Сразу видно, что человек читал Лажечникова, краеведа Линдемана и, естественно, Гилярова. К слову сказать, традиция списывать целыми абзацами, не указывая источников, жива в Коломне и до сих пор.
Заметим, что новиковско-лажечниковская интонация не чужда Пильняку.
«События в городе бывали редки, и если случались комеражи вроде следующего:
Мишка Цвелёв — слесарев — с акцизниковым сыном Ипполиткой привязали мышь за хвост и играли с нею возле дома, а по улице проходил зарецкий сумасшедший Ермил-кривой и — давай в окна камнями садить. Цвелёв — слесарь — на него с топором. Он топор отнял. Прибежали пожарные, — он на пожарных с топором; пожарные — тёку. Один околоточный Бабочкин справился: Мишку потом три дня драли, —
— если случались такие комеражи, то весь город полгода об этом говорил. Раз в два года убегали из тюрьмы арестанты, тогда ловили их всем городом».

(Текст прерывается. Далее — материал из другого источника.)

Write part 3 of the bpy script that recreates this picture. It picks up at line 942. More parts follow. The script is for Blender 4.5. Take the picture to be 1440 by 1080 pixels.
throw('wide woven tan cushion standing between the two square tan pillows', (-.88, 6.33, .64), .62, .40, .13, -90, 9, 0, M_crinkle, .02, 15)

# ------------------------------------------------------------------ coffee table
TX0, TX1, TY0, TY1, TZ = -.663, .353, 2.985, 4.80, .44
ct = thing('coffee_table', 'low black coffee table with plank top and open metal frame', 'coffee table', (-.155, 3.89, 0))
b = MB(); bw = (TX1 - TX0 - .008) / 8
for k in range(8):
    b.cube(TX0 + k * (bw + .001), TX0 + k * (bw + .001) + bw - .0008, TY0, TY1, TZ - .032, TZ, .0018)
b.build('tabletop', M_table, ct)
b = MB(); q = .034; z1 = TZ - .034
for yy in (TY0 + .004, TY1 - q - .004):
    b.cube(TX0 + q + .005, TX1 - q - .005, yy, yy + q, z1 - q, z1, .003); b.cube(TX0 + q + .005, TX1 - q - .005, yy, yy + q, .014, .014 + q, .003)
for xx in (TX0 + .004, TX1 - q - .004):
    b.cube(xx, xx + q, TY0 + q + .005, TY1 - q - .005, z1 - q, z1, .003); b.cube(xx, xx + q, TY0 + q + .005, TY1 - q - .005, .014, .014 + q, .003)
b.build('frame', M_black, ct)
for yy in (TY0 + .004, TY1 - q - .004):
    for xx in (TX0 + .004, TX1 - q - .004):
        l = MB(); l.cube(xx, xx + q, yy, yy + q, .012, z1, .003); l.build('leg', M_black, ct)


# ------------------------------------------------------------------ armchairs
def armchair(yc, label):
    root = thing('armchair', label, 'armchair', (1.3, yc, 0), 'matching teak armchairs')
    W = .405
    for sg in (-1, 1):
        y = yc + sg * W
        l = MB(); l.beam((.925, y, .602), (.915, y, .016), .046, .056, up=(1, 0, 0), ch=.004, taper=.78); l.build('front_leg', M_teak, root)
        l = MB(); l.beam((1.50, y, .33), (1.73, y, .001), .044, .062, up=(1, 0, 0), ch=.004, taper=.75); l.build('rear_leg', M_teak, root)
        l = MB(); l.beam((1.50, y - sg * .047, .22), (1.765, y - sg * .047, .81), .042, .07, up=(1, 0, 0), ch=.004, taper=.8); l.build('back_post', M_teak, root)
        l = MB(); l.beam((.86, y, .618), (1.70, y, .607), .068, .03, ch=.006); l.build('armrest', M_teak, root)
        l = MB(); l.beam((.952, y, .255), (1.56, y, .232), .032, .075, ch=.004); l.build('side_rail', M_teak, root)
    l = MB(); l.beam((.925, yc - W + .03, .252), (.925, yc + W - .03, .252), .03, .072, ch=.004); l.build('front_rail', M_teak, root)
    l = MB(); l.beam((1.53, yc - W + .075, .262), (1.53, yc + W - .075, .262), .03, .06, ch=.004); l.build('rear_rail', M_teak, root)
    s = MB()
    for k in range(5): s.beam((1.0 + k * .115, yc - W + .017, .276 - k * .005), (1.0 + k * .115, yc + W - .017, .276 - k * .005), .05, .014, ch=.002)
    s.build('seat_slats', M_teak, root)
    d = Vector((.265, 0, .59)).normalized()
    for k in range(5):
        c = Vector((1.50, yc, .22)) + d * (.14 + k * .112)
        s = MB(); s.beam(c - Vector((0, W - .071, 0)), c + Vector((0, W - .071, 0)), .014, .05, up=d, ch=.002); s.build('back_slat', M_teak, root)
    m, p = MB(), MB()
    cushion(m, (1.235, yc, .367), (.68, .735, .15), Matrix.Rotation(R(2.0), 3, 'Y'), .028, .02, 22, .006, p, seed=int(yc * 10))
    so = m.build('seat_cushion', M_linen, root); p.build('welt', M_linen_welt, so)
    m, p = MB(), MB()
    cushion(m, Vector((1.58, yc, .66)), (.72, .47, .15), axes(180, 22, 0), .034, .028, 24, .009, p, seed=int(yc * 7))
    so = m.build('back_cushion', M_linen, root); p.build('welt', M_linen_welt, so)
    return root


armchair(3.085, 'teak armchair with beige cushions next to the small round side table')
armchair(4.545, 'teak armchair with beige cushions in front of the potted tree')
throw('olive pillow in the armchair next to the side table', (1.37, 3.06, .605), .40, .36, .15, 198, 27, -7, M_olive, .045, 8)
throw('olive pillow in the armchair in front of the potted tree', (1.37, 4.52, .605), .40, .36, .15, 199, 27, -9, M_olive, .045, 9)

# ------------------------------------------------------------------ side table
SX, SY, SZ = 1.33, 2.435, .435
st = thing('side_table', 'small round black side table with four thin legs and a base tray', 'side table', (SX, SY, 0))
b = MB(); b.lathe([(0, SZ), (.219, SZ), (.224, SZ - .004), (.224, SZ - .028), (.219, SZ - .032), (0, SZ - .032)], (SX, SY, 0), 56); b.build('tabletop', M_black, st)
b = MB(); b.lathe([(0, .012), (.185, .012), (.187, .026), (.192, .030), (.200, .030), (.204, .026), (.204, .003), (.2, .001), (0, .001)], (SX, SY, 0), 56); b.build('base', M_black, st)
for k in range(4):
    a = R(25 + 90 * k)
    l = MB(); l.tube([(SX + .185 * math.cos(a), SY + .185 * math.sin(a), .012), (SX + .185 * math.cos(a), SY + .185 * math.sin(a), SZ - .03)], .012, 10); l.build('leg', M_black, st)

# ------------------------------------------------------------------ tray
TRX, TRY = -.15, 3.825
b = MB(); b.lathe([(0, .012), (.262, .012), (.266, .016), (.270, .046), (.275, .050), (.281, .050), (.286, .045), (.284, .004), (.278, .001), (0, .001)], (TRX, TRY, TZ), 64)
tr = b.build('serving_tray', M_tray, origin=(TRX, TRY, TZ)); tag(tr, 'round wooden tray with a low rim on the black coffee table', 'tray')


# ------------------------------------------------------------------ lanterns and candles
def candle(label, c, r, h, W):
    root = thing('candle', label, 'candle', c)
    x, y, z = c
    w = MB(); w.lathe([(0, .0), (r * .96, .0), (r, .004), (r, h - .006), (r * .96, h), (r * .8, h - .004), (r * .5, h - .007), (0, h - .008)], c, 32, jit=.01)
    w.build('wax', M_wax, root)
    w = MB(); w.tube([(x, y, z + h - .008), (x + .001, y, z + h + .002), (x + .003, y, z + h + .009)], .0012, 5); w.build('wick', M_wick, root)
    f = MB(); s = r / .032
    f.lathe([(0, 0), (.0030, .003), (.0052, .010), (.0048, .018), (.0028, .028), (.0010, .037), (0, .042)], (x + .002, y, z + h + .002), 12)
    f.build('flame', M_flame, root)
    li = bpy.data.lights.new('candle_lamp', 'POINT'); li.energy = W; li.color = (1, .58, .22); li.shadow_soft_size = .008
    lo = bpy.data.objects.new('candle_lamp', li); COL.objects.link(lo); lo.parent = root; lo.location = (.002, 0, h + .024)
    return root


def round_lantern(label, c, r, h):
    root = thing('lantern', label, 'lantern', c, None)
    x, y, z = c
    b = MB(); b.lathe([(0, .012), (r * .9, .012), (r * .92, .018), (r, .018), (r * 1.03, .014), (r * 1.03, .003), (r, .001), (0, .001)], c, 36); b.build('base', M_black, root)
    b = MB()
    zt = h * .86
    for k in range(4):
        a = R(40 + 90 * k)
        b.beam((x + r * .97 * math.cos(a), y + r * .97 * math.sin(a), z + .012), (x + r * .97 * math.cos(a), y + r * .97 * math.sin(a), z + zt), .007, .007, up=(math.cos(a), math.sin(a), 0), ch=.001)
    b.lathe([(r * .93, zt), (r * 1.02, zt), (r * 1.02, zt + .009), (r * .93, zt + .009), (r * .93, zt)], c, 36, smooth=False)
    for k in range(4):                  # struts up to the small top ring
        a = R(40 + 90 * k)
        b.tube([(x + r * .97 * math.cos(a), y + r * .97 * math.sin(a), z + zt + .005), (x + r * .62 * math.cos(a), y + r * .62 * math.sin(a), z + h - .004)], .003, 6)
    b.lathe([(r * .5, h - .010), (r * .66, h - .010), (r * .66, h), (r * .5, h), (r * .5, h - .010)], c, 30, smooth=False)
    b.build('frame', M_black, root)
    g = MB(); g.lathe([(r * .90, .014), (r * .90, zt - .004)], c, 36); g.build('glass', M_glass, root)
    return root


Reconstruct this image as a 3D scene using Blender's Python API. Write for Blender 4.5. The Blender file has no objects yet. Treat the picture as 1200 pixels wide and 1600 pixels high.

Если не знать, откуда взяты отрывки, то временами может возникнуть ощущение, что их писал один человек. А между тем это очень разные люди по происхождению. Лажечников — дворянин из купцов, Гиляров — попович, Пильняк — разночинец. Различны эпохи, в которые они жили, а взгляд на город — сходен. Любопытно, что эта традиция прослеживается и позднее. Достаточно прочитать первые главы «Истории парикмахерской куклы» А. Чаянова, начало «Авы» И. Соколова-Микитова. Эти же мотитвы встречаются и у наших современников: В. Королёва, С. Малицкого; я уж не говорю о Р. Славацком.
Откуда это странное сходство? От знакомства с трудами предшественников? От иронически-пренебрежительного отношения к «провинции»? Думается, что причина лежит глубже. Кстати говоря, нелишне заметить, что и Лажечников, и Гиляров, и Пильняк отлично понимали величие коломенской древности. У каждого из них найдутся строки, в которых Коломна предстаёт эпически-прекрасной, величавой, таинственной крепостью.
Особенно показателен в этом отношении Пильняк. Зловещий образ «мёртвого города» в «Голом годе», устрашающая поэзия «Волги…», где Коломна предстаёт в предсмертном, почти библейском, величии, говорят об очень серьёзном отношении к предмету повествования.
Тогда откуда же эта ирония? Мне кажется, что внешний облик города вызывает улыбку сам по себе. Коломна, да будет позволено сказать, это не просто типичный, а, пожалуй, типичнейший подмосковный город. При первом же взгляде на него возникает эффект «узнавания», как будто ты уже встречал что-то подобное: то ли по телевизору видел, то ли в книге вычитал. Поглядел в одну сторону: ба! Да это же Московский Кремль. Глянул в другую — да это же Замоскворечье Островского; никакой декорации строить не надо! Всё — древнее, историзм так и прёт, но какой-то забавный, провинциальный, «коломенский историзм». Невольно чувствуешь себя «столичной штучкой», которая невольно улыбается наивности «аборигенов».
А на самом деле…
На самом деле жуткое чувство охватывает при мысли о бездне протекших лет, о потоках крови, пролитой на этих полях, об этой земле, пронизанной следами пожарищ и человеческими останками. И кажется подчас, что ты видишь не город, а древнего дремлющего дракона, который вот-вот приоткроет глаза…
И от этого становится как-то не по себе. Давайте не будем тревожить Прошлое. Давайте прикроем его забавной личиной. В самом деле — невозможно жить без ощущения родства и уюта. Покров лажечниковской иронии дарит весёлое спокойствие и человеческое тепло. А то, что скрывается за покровом «коломенского историзма» — так ли уж важно?